My father tried to join the Army after Pearl Harbor. They found out how old he was, wiped his nose, and sent him home. He did get a WWII ribbon, but in 1945. (After the Army, he enlisted in the Navy and got his commission in 1956.) My grandfather was born in 1902, so at 42 he was too old for military service. My grandfather’s brother-in-law, Captain Chaplain Thomas Leroy Kirkpatrick, was killed on USS Arizona on December 7th 1941. (So since Capt. Kirkpatrick was my grandfather’s wife’s brother, I guess that makes him a great-uncle. This has been a source of confusion for me, until I looked it up just now.)

Dad served in the U.S. Navy in Korea (enlisted) and Vietnam (officer).

My maternal grandfather was a German Army radio operator, and by then he had already been captured in Russia by the Russians. They would eventually turn him over to the Poles to work in a coal mine, and he would return home in 1950.

My paternal grandfather is unknown to me.

To us, my maternal grandfather is just a name on Mom’s birth certificate.

That’s interesting, I wonder how common that sort of thing is.

My dad and his mom fled the Soviet occupation from Eastern Europe, just the two of them, and were in a Displaced Persons camp for a number of years. I think the one or two times I asked about my grandfather, she said he had been grabbed by the KGB…which even then sounded to me like so much horseshit, and given she was Catholic, I often wondered if she just abandoned him for some reason.

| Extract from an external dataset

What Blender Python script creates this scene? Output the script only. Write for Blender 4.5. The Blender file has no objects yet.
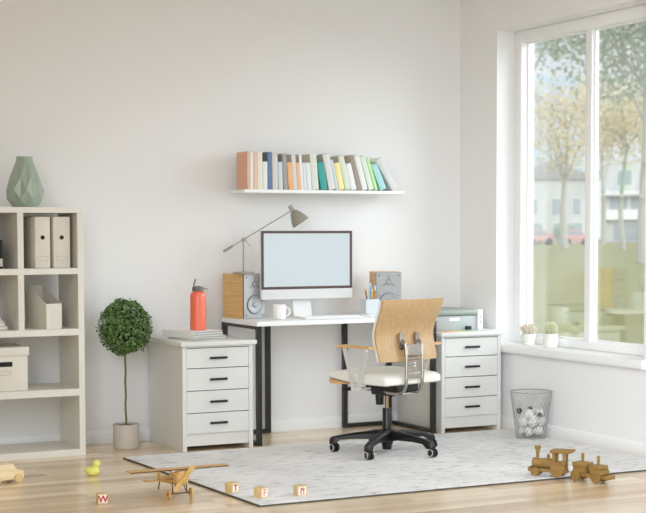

Both my Grandfathers were in the Navy in the Pacific. One was in a submarine and the other was some sort of mechanic or engineer. He would show up after the battle to build or fix things.

Both my grandfather and great uncle were in the 29th Division. My grandfather was an MP, my uncle was in the 81st mortar battalion. I know my uncle was there at D-Day, I think my grandfather was as well, but I think he came in a bit later that day.

My father was too young and my grandfathers were too old for the war, but I had a number of relatives. My dad’s uncle fought in the Army in Europe in the artillery, as did one of my elementary school teachers. Great uncles on my mother’s side wound up in the Pacific theater.

On D-Day my dad was in Florida doing underwater demolition training. After that they headed to the Pacific and participated in operations including a big one on Okinawa. In September 1945 they did reconnaissance of Nagasaki.

One grandfather arrived in Europe in late 1944. He was wounded in 1945, recovered, and served in Europe until late 45 or 1946.

Other grandfather was a farmer and considered essential.

Nope, my grandfather finished up his combat service about six months earlier when he completed his 25th mission as a B-17 gunner.

But he was on the Second Schweinfurt raid of October 14, 1943, otherwise known in the USAAF as “Black Thursday”, because it was the bloodiest bombing raid of the war.